Quienes dicen que en el país no hace falta una negociación tienden a
subestimar la posibilidad de que la nefasta situación actual se siga
extendiendo en el tiempo. La negociación es más bien un instrumento
valioso, que es necesario preservar y que requiere estar técnicamente
bien conducido. Para todos los que vivimos aquí en Venezuela, y que
padecemos el conflicto directamente, comienza a ser cada vez más
evidente que el Gobierno puede seguir resistiendo tan sólo con hacer su
coalición cada vez más pequeña, pero también cada vez más extractiva y
cada vez más autoritaria y mejor alineada ideológicamente. La oposición
también ha demostrado su capacidad de infligir daños internacionales al
chavismo, cada vez más severos, pero todavía sin lograr su objetivo
final. De modo que la posibilidad de que ambos grupos puedan construir
una salida sin una negociación, por la vía del dominio, de la implosión o
de un colapso, es algo que luce cada vez menos probable. Es más: que
hayamos quedado traumados por las experiencias anteriores no hace que la
negociación requiera ser desechada o que, por lo menos, deba ser
planificada. Es fundamental reconocer que las heridas que el chavismo ha
dejado son enormes y grotescamente graves, pero no por ellas un
movimiento político que ha dominado la escena venezolana durante las
últimas dos décadas va a desaparecer instantáneamente. Persiste. La
oposición tampoco puede ser ignorada. También existe. El chavismo sabe
que si esa misma oposición se vuelve a unificar llegaría a tener una
amplia mayoría electoral.
Ante este panorama, sin garantías mutuas, visto con crudeza desde el
chavismo, ¿para qué negociar unas condiciones electorales perfectamente
justas y transparentes de unos comicios que inevitablemente perderían?

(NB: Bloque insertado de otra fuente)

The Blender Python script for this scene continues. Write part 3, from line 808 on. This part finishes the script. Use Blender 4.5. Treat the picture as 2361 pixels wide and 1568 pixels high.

El único atractivo para el chavismo de una negociación de ese tipo sería
entregar condiciones parciales en materia electoral que les permita una
razonable probabilidad de ganar a cambio que se les otorgue legitimidad
internacional o entrar a obtener esas garantías plenas (incluyendo la
remoción de las sanciones) a cambio de la reinstitucionalización
completa del país.
Ambos resultados son diferentes. El primer escenario de esa
negociación podría terminar en una sucesión para el chavismo (que podría
presentar otro candidato), y si llegase a perder culminaría en una
transición pacífica dominada por la oposición. La negociación sería un
“replay” con algunos ajustes menores de las rondas anteriores pues los
temas estarían centrados en los asuntos estrictamente electorales.
Dentro del chavismo es cada vez más notorio cómo el Gobierno comienza a
pasearse por la posibilidad de una segunda sucesión revolucionaria y
para poder asegurar ese resultado necesita una nueva elección general
con aval internacional y continuar promoviendo la división completa de
la oposición. El chavismo se prepara, al menos se planifica, para ese
escenario. Lo que es más difícil de anticipar es más bien cuál va a ser
la repuesta opositora. Lo que sí es evidente es que en el plano
normativo, si la negociación se va a centrar simplemente en lo
electoral, el objetivo no puede ser otro que obtener todas las garantías
y, muy especialmente, un nuevo Consejo Nacional Electoral independiente
así como la presencia de observación internacional.
El segundo escenario de esa misma negociación implica la
reinstitucionalización completa del país a cambio de amplias garantías
políticas y judiciales para el chavismo. Este acuerdo conllevaría
ineludiblemente a un cambio político. De ahí que insistir en aumentar
los costos asociados a las amenazas internacionales es insuficiente sin
dar claras señales de estar dispuesto a ser igualmente creíbles a la
hora de otorgar ciertas concesiones. Este intercambio pasa por comernos
varios sapos: justicia transicional, sobrerrepresentación de las
minorías, transferencias fiscales aseguradas y amnistías de todo tipo.
Bajo esta perspectiva, la negociación no sería tratada como una simple
transacción comicial, sino como un mecanismo para consensuar un conjunto
de instituciones constitucionales, judiciales y electorales que
garanticen a ambas partes que perder la presidencia no se convierta en
un drama, que ejercer el poder no sea un burdo botín y que pasar a la
oposición no implique andar desnudo o preso. Este resultado va a
depender de la confluencia de cuatro factores diferentes: la presión
interna del chavismo, la unificación opositora, la condicionalidad
internacional y la aceptación militar.
En el fondo, indistintamente de los escenarios, lo que hay comprender
es que la negociación sólo sirve si cumple con el objetivo de
restaurar el orden democrático y el estado de derecho. Si la negociación
no logra ese objetivo difícilmente puede ser justificada. A estas
alturas, soluciones parciales ya no son suficientes. Ahora bien, debido a
la naturaleza del conflicto venezolano, es cada vez más evidente que la
salida nunca va a ser sencilla para llegar a ese puerto. Si Venezuela
no es capaz de resolver el punto neurálgico de su problema
político-institucional, es poco lo que en materia económica, social o
incluso de reconstrucción de la infraestructura básica podremos realizar
en el futuro. La sostenibilidad y la estabilidad de la nación seguirán
totalmente comprometidas. En cambio, si por algún golpe de suerte
comenzamos a entender que el conflicto puede ser procesado
institucionalmente, sin perder las garantías básicas que mutuamente nos
hemos concedido, y que perder elecciones no implica quedarse sin
libertades y sin derechos económicos y políticos, entonces, y sólo
entonces, quizás el país pueda salir de este primitivismo tan salvaje,
de este perfecto infierno en el que la irresponsabilidad autoritaria del
actual Gobierno nos ha condenado a vivir a todos los venezolanos. Es
más que evidente que la negociación es inevitable. Lo difícil es
explorar la forma de condicionar lo incondicional.